## Data section
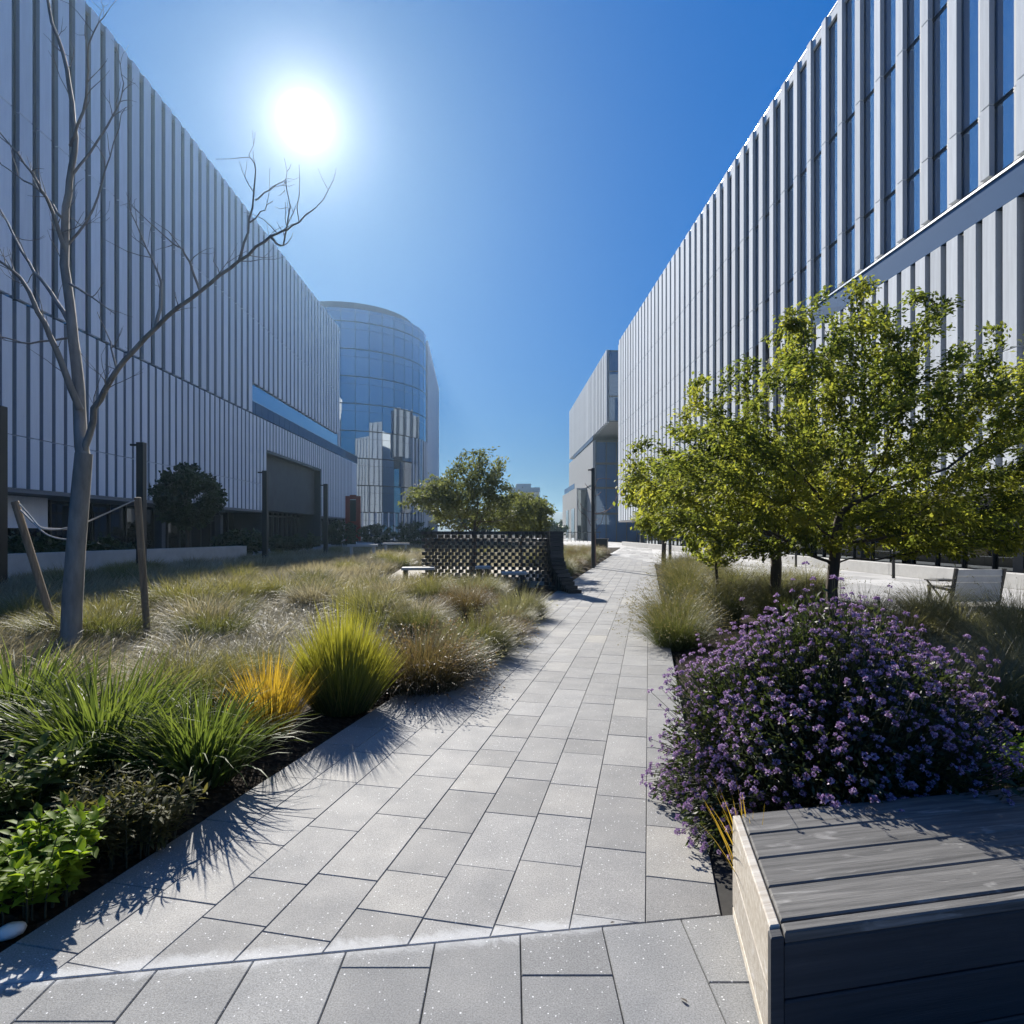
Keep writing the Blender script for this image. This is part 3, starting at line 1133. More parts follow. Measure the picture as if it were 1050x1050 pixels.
# ---- left-hand building
XL = 18.3
LB = Bld('office_building', 'long ribbed office building in shade behind the bare tree, with a tall entrance opening', 'building', -XL, 0)
mb = MB(); mb.box(-XL - 30, -XL - 0.62, -10, 73, 3.3, 24.8); mb.box(-XL - 30, -XL - 0.62, 73, 82, 3.3, 10.3); LB.part('core', mb, M['walldark'])
mb = MB(); mb.box(-XL - 3, -XL - 0.02, -10, 49.6, 3.05, 3.2); mb.box(-XL - 3, -XL - 0.02, 65.4, 82, 3.05, 3.2); LB.part('soffit', mb, M['soffit'])
mb = MB(); mb.box(-XL - 30, -XL - 0.06, -10, 73, 24.82, 25.16); LB.part('parapet', mb, M['wallgrey'])
mb = MB(); mb.box(-XL - 30, -XL - 0.1, 73.003, 73.3, 10.5, 25.0); mb.box(-XL - 30, -XL - 0.1, 82.003, 82.2, 0, 10.4); LB.part('end_wall', mb, M['panel_left'])
PG0, PG1 = 49.8, 65.0
ua = fin_mesh('fin', -1, 0.15, 0.66, [(10.45, 17.6), (17.6, 25.2)], mat=M['panel_left'])
ub = fin_mesh('fin_short', -1, 0.15, 0.68, [(12.75, 17.6), (17.6, 25.2)], mat=M['panel_left'])
fin_group(LB, 'fin', [(ua if v < 46.8 else ub, -XL, v) for v in np.arange(23.3 - 16 * 1.05, 72.5, 1.05)])
la = fin_mesh('podium_fin', -1, 0.2, 0.49, [(3.2, 5.22), (5.22, 10.35)], mat=M['panel_left'])
lb_ = fin_mesh('podium_fin_short', -1, 0.2, 0.49, [(8.05, 10.35)], mat=M['panel_left'])
fin_group(LB, 'podium_fin', [(lb_ if PG0 - 0.4 < v < PG1 - 0.1 else la, -XL, v) for v in np.arange(24.9 - 20 * 0.7, 81.6, 0.7)], 98)
mb = MB(); mb.box(-XL - 0.6, -XL - 0.22, -10, PG0 - 0.4, 3.25, 10.3); mb.box(-XL - 0.6, -XL - 0.22, PG1 + 0.4, 82, 3.25, 10.3)
mb.box(-XL - 0.6, -XL - 0.22, PG0 - 0.4, PG1 + 0.4, 8.1, 10.3)
LB.part('podium_wall', mb, M['panel_side'])
mb = MB(); mb.box(-XL - 0.24, -XL - 0.20, -10, 73, 10.45, 24.8); LB.part('window_band', mb, M['glassleft'])
mb = MB()
for v in np.arange(46.6, 81.9, 1.28): mb.box(-XL - 0.1, -XL - 0.05, v, v + 1.2, 10.45, 11.35)
tr = LB.part('terrace_rail', mb, M['railglass'])
mb = MB(); mb.box(-XL - 0.14, -XL - 0.01, 46.6, 82, 11.353, 11.4); LB.part('handrail', mb, M['bright'], tr)
mb = MB(); mb.box(-XL - 2.95, -XL - 2.9, -10, 82, 0.0, 3.04); gg = LB.part('ground_floor_glazing', mb, M['glassdark'])
mb = MB(); mb.box(0, 0.09, 0, 0.06, 0.0, 3.04)
mume = mb.mesh('mullion', M['mullion'])
for v in np.arange(-9, 82, 1.5): LB.inst('mullion', mume, -XL - 2.89, v, 0, gg)
mb = MB(); mb.box(-XL - 1.2, -XL - 1.1, 24.5, 27.4, 1.7, 3.0); LB.part('wall_panel', mb, M['panel_left'])
for v in np.arange(6, 82, 7.5):
    if not PG0 - 1 < v < PG1 + 1: LB.inst('column', cme, -XL - 0.9, v)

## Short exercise
Your task is to reproduce all of the material exactly. The pictures stay out.

## Response for this exercise
Keep writing the Blender script for this image. This is part 3, starting at line 1133. More parts follow. Measure the picture as if it were 1050x1050 pixels.
# ---- left-hand building
XL = 18.3
LB = Bld('office_building', 'long ribbed office building in shade behind the bare tree, with a tall entrance opening', 'building', -XL, 0)
mb = MB(); mb.box(-XL - 30, -XL - 0.62, -10, 73, 3.3, 24.8); mb.box(-XL - 30, -XL - 0.62, 73, 82, 3.3, 10.3); LB.part('core', mb, M['walldark'])
mb = MB(); mb.box(-XL - 3, -XL - 0.02, -10, 49.6, 3.05, 3.2); mb.box(-XL - 3, -XL - 0.02, 65.4, 82, 3.05, 3.2); LB.part('soffit', mb, M['soffit'])
mb = MB(); mb.box(-XL - 30, -XL - 0.06, -10, 73, 24.82, 25.16); LB.part('parapet', mb, M['wallgrey'])
mb = MB(); mb.box(-XL - 30, -XL - 0.1, 73.003, 73.3, 10.5, 25.0); mb.box(-XL - 30, -XL - 0.1, 82.003, 82.2, 0, 10.4); LB.part('end_wall', mb, M['panel_left'])
PG0, PG1 = 49.8, 65.0
ua = fin_mesh('fin', -1, 0.15, 0.66, [(10.45, 17.6), (17.6, 25.2)], mat=M['panel_left'])
ub = fin_mesh('fin_short', -1, 0.15, 0.68, [(12.75, 17.6), (17.6, 25.2)], mat=M['panel_left'])
fin_group(LB, 'fin', [(ua if v < 46.8 else ub, -XL, v) for v in np.arange(23.3 - 16 * 1.05, 72.5, 1.05)])
la = fin_mesh('podium_fin', -1, 0.2, 0.49, [(3.2, 5.22), (5.22, 10.35)], mat=M['panel_left'])
lb_ = fin_mesh('podium_fin_short', -1, 0.2, 0.49, [(8.05, 10.35)], mat=M['panel_left'])
fin_group(LB, 'podium_fin', [(lb_ if PG0 - 0.4 < v < PG1 - 0.1 else la, -XL, v) for v in np.arange(24.9 - 20 * 0.7, 81.6, 0.7)], 98)
mb = MB(); mb.box(-XL - 0.6, -XL - 0.22, -10, PG0 - 0.4, 3.25, 10.3); mb.box(-XL - 0.6, -XL - 0.22, PG1 + 0.4, 82, 3.25, 10.3)
mb.box(-XL - 0.6, -XL - 0.22, PG0 - 0.4, PG1 + 0.4, 8.1, 10.3)
LB.part('podium_wall', mb, M['panel_side'])
mb = MB(); mb.box(-XL - 0.24, -XL - 0.20, -10, 73, 10.45, 24.8); LB.part('window_band', mb, M['glassleft'])
mb = MB()
for v in np.arange(46.6, 81.9, 1.28): mb.box(-XL - 0.1, -XL - 0.05, v, v + 1.2, 10.45, 11.35)
tr = LB.part('terrace_rail', mb, M['railglass'])
mb = MB(); mb.box(-XL - 0.14, -XL - 0.01, 46.6, 82, 11.353, 11.4); LB.part('handrail', mb, M['bright'], tr)
mb = MB(); mb.box(-XL - 2.95, -XL - 2.9, -10, 82, 0.0, 3.04); gg = LB.part('ground_floor_glazing', mb, M['glassdark'])
mb = MB(); mb.box(0, 0.09, 0, 0.06, 0.0, 3.04)
mume = mb.mesh('mullion', M['mullion'])
for v in np.arange(-9, 82, 1.5): LB.inst('mullion', mume, -XL - 2.89, v, 0, gg)
mb = MB(); mb.box(-XL - 1.2, -XL - 1.1, 24.5, 27.4, 1.7, 3.0); LB.part('wall_panel', mb, M['panel_left'])
for v in np.arange(6, 82, 7.5):
    if not PG0 - 1 < v < PG1 + 1: LB.inst('column', cme, -XL - 0.9, v)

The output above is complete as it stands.